Work to be completed: Your answer should be only a number: how many lines include the word "scene".

Source material:

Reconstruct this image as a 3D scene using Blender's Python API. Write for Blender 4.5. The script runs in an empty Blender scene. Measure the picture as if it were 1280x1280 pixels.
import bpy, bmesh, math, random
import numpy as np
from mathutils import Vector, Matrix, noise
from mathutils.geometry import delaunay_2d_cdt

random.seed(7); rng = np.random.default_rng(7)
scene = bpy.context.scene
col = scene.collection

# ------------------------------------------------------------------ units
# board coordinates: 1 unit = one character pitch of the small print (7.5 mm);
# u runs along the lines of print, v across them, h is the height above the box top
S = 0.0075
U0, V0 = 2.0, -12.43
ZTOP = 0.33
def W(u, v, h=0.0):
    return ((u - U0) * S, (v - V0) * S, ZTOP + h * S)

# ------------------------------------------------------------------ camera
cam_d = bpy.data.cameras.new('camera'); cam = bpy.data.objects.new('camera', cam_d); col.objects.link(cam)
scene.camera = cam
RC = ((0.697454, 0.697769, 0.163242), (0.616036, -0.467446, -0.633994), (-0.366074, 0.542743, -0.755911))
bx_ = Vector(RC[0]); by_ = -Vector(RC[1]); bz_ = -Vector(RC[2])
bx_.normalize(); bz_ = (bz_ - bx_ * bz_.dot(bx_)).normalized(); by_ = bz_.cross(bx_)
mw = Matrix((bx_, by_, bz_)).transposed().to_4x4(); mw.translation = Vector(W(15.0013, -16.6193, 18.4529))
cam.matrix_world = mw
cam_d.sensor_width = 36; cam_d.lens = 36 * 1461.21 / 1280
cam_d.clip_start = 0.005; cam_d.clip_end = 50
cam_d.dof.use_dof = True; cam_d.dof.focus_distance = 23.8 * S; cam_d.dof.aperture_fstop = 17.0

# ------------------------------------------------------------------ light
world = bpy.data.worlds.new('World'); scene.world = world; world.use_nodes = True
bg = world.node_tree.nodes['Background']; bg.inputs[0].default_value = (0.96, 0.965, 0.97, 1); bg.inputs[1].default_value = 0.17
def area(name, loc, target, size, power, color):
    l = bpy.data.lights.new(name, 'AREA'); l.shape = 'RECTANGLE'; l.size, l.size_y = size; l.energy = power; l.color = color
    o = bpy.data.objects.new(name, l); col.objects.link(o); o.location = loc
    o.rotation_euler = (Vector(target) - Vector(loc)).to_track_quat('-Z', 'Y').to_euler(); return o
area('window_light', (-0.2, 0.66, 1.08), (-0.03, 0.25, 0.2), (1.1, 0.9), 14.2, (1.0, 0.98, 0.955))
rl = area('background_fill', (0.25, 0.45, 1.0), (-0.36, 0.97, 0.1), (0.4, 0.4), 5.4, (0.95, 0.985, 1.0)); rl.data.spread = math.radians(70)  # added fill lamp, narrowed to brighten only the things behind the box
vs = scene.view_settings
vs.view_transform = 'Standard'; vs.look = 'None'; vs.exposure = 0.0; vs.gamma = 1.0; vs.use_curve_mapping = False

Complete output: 6